The American white evangelical craving for victory is entirely biblical. A prophetic counternarrative runs straight through the Hebrew Scriptures, but it’s definitely a minority report. The Christian New Testament is less bellicose, largely because the Pharaoh of Rome practiced the brand of absolute power American white evangelicals seem to be shooting for. The two bold exceptions are the book of Revelation (in which Pharaoh’s ass is kicked hard—repeatedly and forever—and the words of Jesus.
Jesus was a pacifist. He was also a realist. When he flipped tables in the temple, he knew the Romans wouldn’t let him get away with it.
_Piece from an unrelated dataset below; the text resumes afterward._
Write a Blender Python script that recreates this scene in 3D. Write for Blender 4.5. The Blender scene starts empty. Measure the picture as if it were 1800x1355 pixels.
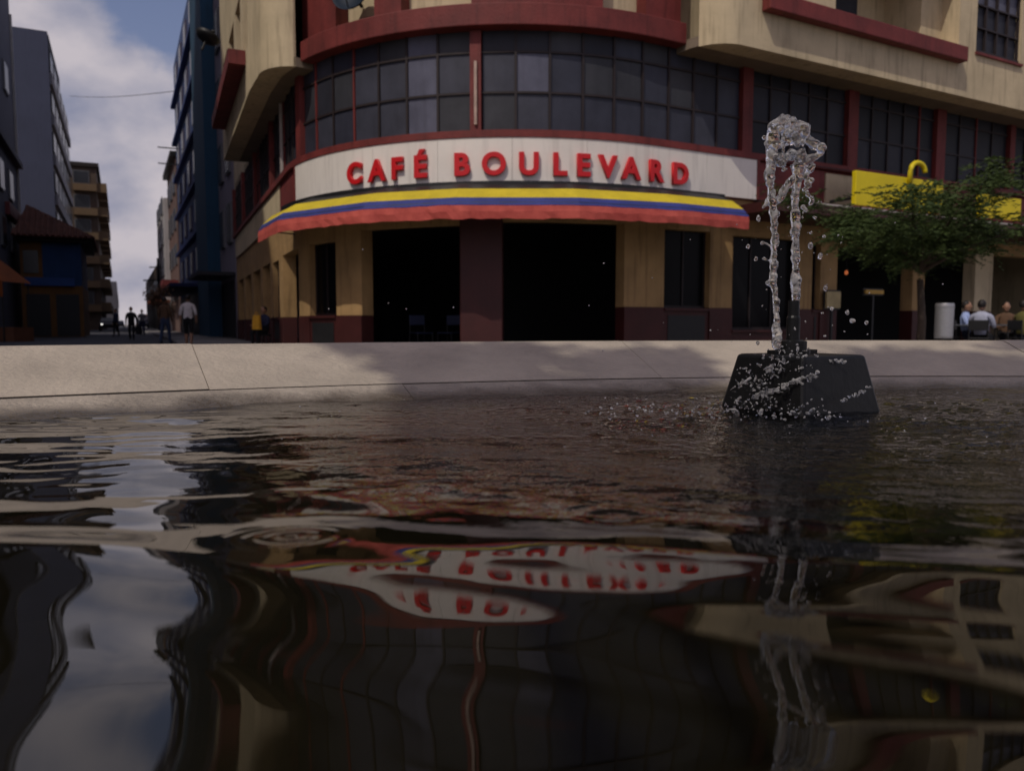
import bpy, bmesh, math, random
import numpy as np
from mathutils import Vector, Matrix, noise as mnoise

random.seed(11)
rng = np.random.default_rng(11)
scene = bpy.context.scene
col = scene.collection

# ------------------------------------------------------------------ camera
CAM_H = 0.75
cam_d = bpy.data.cameras.new('camera')
cam = bpy.data.objects.new('camera', cam_d)
col.objects.link(cam)
cam.location = (0, 0, CAM_H)
cam.rotation_euler = (math.radians(90 - 4.487), 0, 0)
cam_d.sensor_width = 36.0
cam_d.lens = 1370 / 1800 * 36.0
cam_d.clip_start = 0.02
cam_d.clip_end = 3000
cam_d.dof.use_dof = True
cam_d.dof.focus_distance = 1.8
cam_d.dof.aperture_fstop = 5.0
scene.camera = cam

# ------------------------------------------------------------------ light
SUN_EL = math.radians(54)
SUN_H = Vector((-0.50, -0.866))            # horizontal direction towards the sun
sun_dir = Vector((SUN_H.x * math.cos(SUN_EL), SUN_H.y * math.cos(SUN_EL), math.sin(SUN_EL)))
sd = bpy.data.lights.new('sun', 'SUN')
sd.energy = 3.4
sd.angle = math.radians(0.5)
sd.color = (1.0, 0.93, 0.82)
so = bpy.data.objects.new('sun', sd)
col.objects.link(so)
so.rotation_euler = (-sun_dir).to_track_quat('-Z', 'Y').to_euler()
so.location = (-20, -30, 60)

w = bpy.data.worlds.new('World')
scene.world = w
w.use_nodes = True
wn, wl = w.node_tree.nodes, w.node_tree.links
wn.clear()


def wnode(t, **kw):
    n = wn.new(t)
    for k, v in kw.items():
        setattr(n, k, v)
    return n


w_out = wnode('ShaderNodeOutputWorld')
bg = wnode('ShaderNodeBackground')
bg.inputs['Strength'].default_value = 0.115
sky = wnode('ShaderNodeTexSky')
sky.sky_type = 'NISHITA'
sky.sun_disc = False
sky.sun_elevation = SUN_EL
sky.sun_rotation = math.atan2(SUN_H.x, SUN_H.y)
sky.air_density = 1.0
sky.dust_density = 2.0
sky.ozone_density = 1.2
tc = wnode('ShaderNodeTexCoord')
sep = wnode('ShaderNodeSeparateXYZ')
wl.new(tc.outputs['Generated'], sep.inputs[0])
mp = wnode('ShaderNodeMapping')
mp.inputs['Location'].default_value = (9.455, 14.376, 4.394)
mp.inputs['Scale'].default_value = (1, 1, 1.5)
wl.new(tc.outputs['Generated'], mp.inputs[0])
nz = wnode('ShaderNodeTexNoise')
nz.inputs['Scale'].default_value = 3.6
nz.inputs['Detail'].default_value = 9
nz.inputs['Roughness'].default_value = 0.52
wl.new(mp.outputs[0], nz.inputs['Vector'])
# cloud bank near the horizon, broken cumulus higher up
el = wnode('ShaderNodeMapRange')
el.inputs['From Min'].default_value = 0.19
el.inputs['From Max'].default_value = 0.34
el.inputs['To Min'].default_value = 0.24
el.inputs['To Max'].default_value = 0.0
wl.new(sep.outputs['Z'], el.inputs['Value'])
ad = wnode('ShaderNodeMath', operation='ADD')
wl.new(nz.outputs['Fac'], ad.inputs[0])
wl.new(el.outputs[0], ad.inputs[1])
cm = wnode('ShaderNodeMapRange')
cm.interpolation_type = 'SMOOTHSTEP'
cm.inputs['From Min'].default_value = 0.50
cm.inputs['From Max'].default_value = 0.585
wl.new(ad.outputs[0], cm.inputs['Value'])
nz2 = wnode('ShaderNodeTexNoise')
nz2.inputs['Scale'].default_value = 7.0
nz2.inputs['Detail'].default_value = 7
wl.new(mp.outputs[0], nz2.inputs['Vector'])
cr = wnode('ShaderNodeValToRGB')
cr.color_ramp.elements[0].position = 0.36
cr.color_ramp.elements[0].color = (3.9, 4.1, 5.6, 1)
cr.color_ramp.elements[1].position = 0.60
cr.color_ramp.elements[1].color = (8.4, 7.7, 8.3, 1)
wl.new(nz2.outputs['Fac'], cr.inputs[0])
skm = wnode('ShaderNodeMixRGB', blend_type='MULTIPLY')
skm.inputs[0].default_value = 1.0
skm.inputs[2].default_value = (1.55, 1.30, 1.38, 1)
wl.new(sky.outputs[0], skm.inputs[1])
mx = wnode('ShaderNodeMixRGB')
wl.new(cm.outputs[0], mx.inputs[0])
wl.new(skm.outputs[0], mx.inputs[1])
wl.new(cr.outputs[0], mx.inputs[2])
wl.new(mx.outputs[0], bg.inputs['Color'])
wl.new(bg.outputs[0], w_out.inputs['Surface'])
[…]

Jesus taught his followers to turn the other cheek, to forgive their enemies, to eschew retaliation no matter the provocation.
Jesus didn’t teach these things because he thought God could be trusted to defend the faithful after the manner of Psalm 79 and Nehemiah 9. Jesus walked the way of peace because, in his eyes, it was the only path to God.
You may have noticed the mix of Confederate and Christian iconography at the Capitol on January 6th. White evangelical preachers have a hard time disowning an attempted coup d’état. The cause is too popular within the ranks. A full 60% of evangelicals believe Trump is still president, and, within this group, 39% are down with armed insurrection.
The frustration has been building for half a century. The white evangelicals of America will either get with the Jesus program or they will drive themselves, and America, utterly mad. There is no third way.